KD wants to legitimize ‘mac art’

Even though millions of its crudely rendered “masterpieces” have graced refrigerators around the world for decades, macaroni art has never been accorded any respect by the world’s art community.

KD is attempting to change that with a new campaign from The Kitchen timed for World Art Day  (April 15) that asked why the world’s great art institutions continue to exclude these so-called “macsterpieces” from their collection.

A social post that kicked off the campaign pointed out that Marcel Duchamp’s “Fountain” (which consists of simply a signed urinal) and Italian artist Maurizio Cattelan’s “The Comedian” (a banana duct-taped to a wall) have all been treated with reverence by the art world, but mac art has never been given its due.

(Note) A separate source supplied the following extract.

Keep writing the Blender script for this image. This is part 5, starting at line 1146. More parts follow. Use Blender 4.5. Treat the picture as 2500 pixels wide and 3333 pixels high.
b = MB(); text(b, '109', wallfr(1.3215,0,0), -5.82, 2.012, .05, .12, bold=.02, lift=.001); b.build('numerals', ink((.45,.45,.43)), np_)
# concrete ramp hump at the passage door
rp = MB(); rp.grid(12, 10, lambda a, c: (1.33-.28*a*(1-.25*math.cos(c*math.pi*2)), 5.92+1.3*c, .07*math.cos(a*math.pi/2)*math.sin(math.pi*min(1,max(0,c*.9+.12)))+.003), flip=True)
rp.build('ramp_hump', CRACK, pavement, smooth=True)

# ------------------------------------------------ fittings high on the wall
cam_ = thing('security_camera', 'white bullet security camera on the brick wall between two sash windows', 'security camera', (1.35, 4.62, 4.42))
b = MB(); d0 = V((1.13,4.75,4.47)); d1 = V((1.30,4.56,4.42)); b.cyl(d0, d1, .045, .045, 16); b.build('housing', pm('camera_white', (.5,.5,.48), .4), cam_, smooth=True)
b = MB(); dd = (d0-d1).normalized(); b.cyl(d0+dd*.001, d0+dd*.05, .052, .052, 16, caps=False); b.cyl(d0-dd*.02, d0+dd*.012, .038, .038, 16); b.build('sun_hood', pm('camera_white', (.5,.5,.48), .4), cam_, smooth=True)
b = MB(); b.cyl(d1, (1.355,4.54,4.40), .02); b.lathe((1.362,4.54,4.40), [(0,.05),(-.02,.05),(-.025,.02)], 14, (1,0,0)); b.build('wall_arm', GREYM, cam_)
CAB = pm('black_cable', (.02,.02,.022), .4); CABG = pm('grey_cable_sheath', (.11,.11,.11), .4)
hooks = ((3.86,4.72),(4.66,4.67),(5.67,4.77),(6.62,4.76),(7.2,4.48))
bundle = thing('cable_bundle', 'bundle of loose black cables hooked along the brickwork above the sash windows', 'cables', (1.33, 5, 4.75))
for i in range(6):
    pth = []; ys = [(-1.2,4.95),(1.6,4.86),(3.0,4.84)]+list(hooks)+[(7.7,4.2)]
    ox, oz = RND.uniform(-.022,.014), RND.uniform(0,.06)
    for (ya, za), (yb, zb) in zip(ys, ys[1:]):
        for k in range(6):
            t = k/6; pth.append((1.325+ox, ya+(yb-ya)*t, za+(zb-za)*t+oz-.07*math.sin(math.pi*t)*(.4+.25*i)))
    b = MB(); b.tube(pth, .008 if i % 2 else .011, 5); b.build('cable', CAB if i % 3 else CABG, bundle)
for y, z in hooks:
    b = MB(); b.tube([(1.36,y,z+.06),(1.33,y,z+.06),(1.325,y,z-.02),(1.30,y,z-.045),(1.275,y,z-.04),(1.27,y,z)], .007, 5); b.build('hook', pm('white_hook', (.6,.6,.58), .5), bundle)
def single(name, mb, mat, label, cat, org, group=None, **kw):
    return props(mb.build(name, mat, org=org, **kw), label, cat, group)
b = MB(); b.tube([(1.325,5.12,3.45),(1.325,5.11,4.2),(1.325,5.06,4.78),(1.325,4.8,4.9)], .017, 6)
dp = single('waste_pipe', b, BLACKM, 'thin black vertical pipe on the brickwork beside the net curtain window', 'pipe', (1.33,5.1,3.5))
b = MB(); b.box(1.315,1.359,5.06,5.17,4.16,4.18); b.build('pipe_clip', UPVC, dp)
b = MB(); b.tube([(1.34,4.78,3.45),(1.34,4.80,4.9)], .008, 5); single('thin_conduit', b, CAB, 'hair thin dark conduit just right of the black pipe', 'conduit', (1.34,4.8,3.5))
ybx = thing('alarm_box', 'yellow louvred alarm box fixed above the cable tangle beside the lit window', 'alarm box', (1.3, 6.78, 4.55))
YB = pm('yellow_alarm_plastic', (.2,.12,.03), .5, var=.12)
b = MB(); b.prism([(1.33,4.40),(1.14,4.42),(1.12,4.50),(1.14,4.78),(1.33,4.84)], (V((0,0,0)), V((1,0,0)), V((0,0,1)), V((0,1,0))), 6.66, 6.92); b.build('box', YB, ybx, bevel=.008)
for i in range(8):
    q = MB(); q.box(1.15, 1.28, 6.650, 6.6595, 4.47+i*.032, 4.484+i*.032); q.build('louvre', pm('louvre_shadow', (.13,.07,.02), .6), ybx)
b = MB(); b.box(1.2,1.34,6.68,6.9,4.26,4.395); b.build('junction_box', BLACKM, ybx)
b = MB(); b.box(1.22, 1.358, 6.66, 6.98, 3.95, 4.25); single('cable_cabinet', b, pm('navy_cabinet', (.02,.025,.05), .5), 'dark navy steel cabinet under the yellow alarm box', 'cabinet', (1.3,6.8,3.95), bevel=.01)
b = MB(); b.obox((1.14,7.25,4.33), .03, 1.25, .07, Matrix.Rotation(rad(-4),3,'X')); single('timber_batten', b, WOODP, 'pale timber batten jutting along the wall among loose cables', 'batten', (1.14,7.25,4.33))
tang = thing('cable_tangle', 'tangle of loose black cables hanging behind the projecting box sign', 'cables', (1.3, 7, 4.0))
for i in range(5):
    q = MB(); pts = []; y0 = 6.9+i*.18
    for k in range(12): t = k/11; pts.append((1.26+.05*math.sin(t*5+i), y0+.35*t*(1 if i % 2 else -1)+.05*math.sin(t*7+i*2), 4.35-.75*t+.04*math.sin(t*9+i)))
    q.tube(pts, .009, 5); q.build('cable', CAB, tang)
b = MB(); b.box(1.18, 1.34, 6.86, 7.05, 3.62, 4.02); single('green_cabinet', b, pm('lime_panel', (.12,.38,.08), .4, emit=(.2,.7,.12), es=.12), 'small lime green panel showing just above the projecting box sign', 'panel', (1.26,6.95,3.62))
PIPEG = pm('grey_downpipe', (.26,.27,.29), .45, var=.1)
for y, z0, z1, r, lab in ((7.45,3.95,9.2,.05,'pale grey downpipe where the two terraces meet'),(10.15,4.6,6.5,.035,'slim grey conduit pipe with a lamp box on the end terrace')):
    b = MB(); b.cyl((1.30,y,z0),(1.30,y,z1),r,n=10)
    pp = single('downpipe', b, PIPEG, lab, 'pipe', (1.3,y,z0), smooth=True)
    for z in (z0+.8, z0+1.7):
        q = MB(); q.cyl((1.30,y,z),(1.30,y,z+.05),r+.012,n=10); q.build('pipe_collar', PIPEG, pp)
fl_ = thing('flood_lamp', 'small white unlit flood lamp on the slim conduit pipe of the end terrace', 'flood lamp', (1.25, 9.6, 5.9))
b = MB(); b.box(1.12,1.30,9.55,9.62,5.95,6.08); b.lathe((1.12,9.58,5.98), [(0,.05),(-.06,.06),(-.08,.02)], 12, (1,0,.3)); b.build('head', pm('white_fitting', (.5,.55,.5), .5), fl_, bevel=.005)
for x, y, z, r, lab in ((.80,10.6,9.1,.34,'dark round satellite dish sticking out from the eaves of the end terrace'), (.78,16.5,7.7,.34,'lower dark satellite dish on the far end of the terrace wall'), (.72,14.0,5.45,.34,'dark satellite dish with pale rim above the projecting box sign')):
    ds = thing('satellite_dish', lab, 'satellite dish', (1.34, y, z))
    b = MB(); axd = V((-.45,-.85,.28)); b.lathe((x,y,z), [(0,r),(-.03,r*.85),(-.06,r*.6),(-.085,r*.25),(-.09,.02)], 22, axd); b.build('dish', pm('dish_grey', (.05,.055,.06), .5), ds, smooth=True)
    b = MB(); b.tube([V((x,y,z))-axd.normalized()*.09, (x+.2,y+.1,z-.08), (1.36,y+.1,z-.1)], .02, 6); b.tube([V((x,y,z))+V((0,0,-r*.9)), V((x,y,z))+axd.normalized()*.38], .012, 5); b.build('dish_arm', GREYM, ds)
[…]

As part of the campaign, the brand reached out to several leading art institutions, including The Smithsonian, The Museum of Modern Art and The National Gallery in London, asking if they had any mac art in their permanent collections. They all said no.

The brand then worked with pop artist Jason Mecier, whose previous macaroni art includes renderings of Real Housewives cast members, to create a piece made from 35,000 macaroni noodles. His creation shows a faceless cowboy riding a macaroni noodle.

KD also created wild postings featuring noodle renderings of famous paintings—including the “Mona Lisa,” Edvard Munch’s “The Scream” and Sandro Botticelli’s “The Birth of Venus”—outside of prominent Toronto museums and galleries including the Art Gallery of Ontario and OCAD U. All of the posters feature the hashtag #MacArtIsRealArt.

“We continue to stay on the pulse of culture and provide our consumers with one-of-a-kind experiences,” said KD brand manager Jerome Skeene. “The development of our Macsterpiece reinforces that noodle art is a legitimate art form and ties nicely into the cultural moment of World Art Day, for our KD community to actively engage in.”

Carat handled media for the campaign, with Middle Child responsible for PR.